Footnotes – Voices of Degenerate Music

LEAF ARBUTHNOT enjoys a night of thought-provoking opera in Trinity College Chapel.

Leaf Arbuthnot Opera schreker Trinity College ulmann zemlinkshy

Trinity College Chapel, 8pm, Saturday 25th January, £5/3

Opera is often overlooked in Cambridge, spurned by audiences and performers alike for the glitzier lights of the ADC. Adam Cigman-Mark, Ceci Mourkogiannis and Femi Oriogun-Williams’ concert ‘Footnotes’ showed just how much operatic talent Cambridge conceals, and what a shame it is that so many students neglect it.

Hosted at Trinity College chapel, the show presented a selection of works by three Austro-German composers, Alexander Zemlinsky, Viktor Ulmann and Franz Schreker. All three were Jewish, and all three felt the brunt of Nazi anti-Semitism – both professionally, via restrictions on the performances of their pieces, and personally, as they were forced to either flee (Zemlinsky), retire early (Schreker) or face imprisonment and eventual extermination in the gas chambers at Auschwitz-Birkenau (Ulmann).

One danger the show faced from the get-go, then, was that of wallowing in self-satisfied piety. It would have been so easy to produce a two-hour concert of mediocre music, drummed out to stroke the egos of an audience that could leave feeling that it had at least done its bit for rehabilitating forgotten Jewish composers. Yet the danger was deftly side-stepped not only by the performers themselves, who made valiant – and successful – efforts to sing engagingly and well, but also by the production team itself, which picked the right ditties and organised them in the right order for what was a genuinely enlightening evening of music.

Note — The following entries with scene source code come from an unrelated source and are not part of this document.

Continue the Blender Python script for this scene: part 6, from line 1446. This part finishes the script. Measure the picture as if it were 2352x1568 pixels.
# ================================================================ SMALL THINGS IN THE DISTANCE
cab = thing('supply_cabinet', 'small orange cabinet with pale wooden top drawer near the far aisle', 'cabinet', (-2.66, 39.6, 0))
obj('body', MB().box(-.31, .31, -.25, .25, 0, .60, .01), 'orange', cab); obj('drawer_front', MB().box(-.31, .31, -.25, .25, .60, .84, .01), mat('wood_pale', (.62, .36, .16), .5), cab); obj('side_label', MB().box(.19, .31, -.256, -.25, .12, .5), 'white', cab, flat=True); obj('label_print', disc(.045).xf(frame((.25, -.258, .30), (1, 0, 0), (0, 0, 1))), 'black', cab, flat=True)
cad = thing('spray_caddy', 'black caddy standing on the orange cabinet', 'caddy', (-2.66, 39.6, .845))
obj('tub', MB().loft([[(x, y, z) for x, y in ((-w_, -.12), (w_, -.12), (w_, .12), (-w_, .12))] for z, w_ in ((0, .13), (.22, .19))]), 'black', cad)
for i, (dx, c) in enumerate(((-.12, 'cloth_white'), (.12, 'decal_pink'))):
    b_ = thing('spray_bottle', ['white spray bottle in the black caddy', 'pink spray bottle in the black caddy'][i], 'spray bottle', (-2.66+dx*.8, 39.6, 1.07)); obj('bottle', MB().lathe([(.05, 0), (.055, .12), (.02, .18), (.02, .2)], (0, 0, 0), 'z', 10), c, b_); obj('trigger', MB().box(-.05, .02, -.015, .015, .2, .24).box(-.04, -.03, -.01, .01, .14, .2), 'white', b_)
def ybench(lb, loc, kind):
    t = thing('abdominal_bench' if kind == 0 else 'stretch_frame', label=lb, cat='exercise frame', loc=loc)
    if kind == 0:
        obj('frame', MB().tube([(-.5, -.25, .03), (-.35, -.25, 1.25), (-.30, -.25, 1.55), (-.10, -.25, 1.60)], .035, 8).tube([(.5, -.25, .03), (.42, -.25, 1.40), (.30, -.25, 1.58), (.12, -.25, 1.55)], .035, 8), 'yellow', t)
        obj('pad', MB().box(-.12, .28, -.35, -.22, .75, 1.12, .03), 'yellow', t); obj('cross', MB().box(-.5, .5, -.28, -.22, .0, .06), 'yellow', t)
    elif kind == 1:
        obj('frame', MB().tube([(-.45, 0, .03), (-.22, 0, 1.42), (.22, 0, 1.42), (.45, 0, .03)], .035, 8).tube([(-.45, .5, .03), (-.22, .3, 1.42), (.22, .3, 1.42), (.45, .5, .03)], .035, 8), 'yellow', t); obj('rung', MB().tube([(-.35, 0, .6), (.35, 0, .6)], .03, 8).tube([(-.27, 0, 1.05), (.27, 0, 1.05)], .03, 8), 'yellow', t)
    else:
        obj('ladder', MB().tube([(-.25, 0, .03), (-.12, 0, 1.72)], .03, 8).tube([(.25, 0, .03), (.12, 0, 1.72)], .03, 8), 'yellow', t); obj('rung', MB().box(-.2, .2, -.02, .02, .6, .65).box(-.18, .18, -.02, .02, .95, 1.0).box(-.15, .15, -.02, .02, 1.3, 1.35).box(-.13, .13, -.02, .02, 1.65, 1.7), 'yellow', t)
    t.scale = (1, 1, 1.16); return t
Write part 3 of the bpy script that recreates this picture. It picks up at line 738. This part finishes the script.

The concert presented a surprisingly broad range of works, from the muscular archness of Schreker to the more whimsical frothiness of Zemlinsky. Though proceedings began bleakly with a phenomenal performance of ‘Der Konig Kandaules’, played on piano in the pitch black by Adam Cigman Mark, the mood of the evening flitted about, refusing to linger in one mode long enough for us to define it. If Anna Wagner’s ebullient, pantomime-like rendition of ‘Das Bucklichte Mannlein’ made us smile, Gabrielle Haigh’s performance of ‘Berjoskele’ by Ulmann made us think – and think forward, to a time when the little birch tree sung about by the soprano would no longer be able to offer hopeful tidings.

Baritone James Proctor waggled magnificently around the aisle and stage when tasked with the song ‘Betrunken’, managing despite his imitations of a drunkard to sing compellingly. And Mary Galloway, to my mind the most talented performer to have graced Cambridge these last three years, was characteristically beguiling with her two renditions of lieders by Zemlinsky.

The programme notes by Adam Cigman Mark offered an invaluable analysis of the influences of the three composers, inserting them into a broader musical context that again humanised them, preventing us from casting them as ‘victims’ deserving of a condescending ear. With these notes in mind, it was easier to judge the composers as they would presumably have liked, and expected, to have been judged – as musicians, first and foremost, and only later as players in a larger historical moment.

So, overall, a confident production that deserved to be as packed as it was. It is only a shame that it could not have gone on for more performances.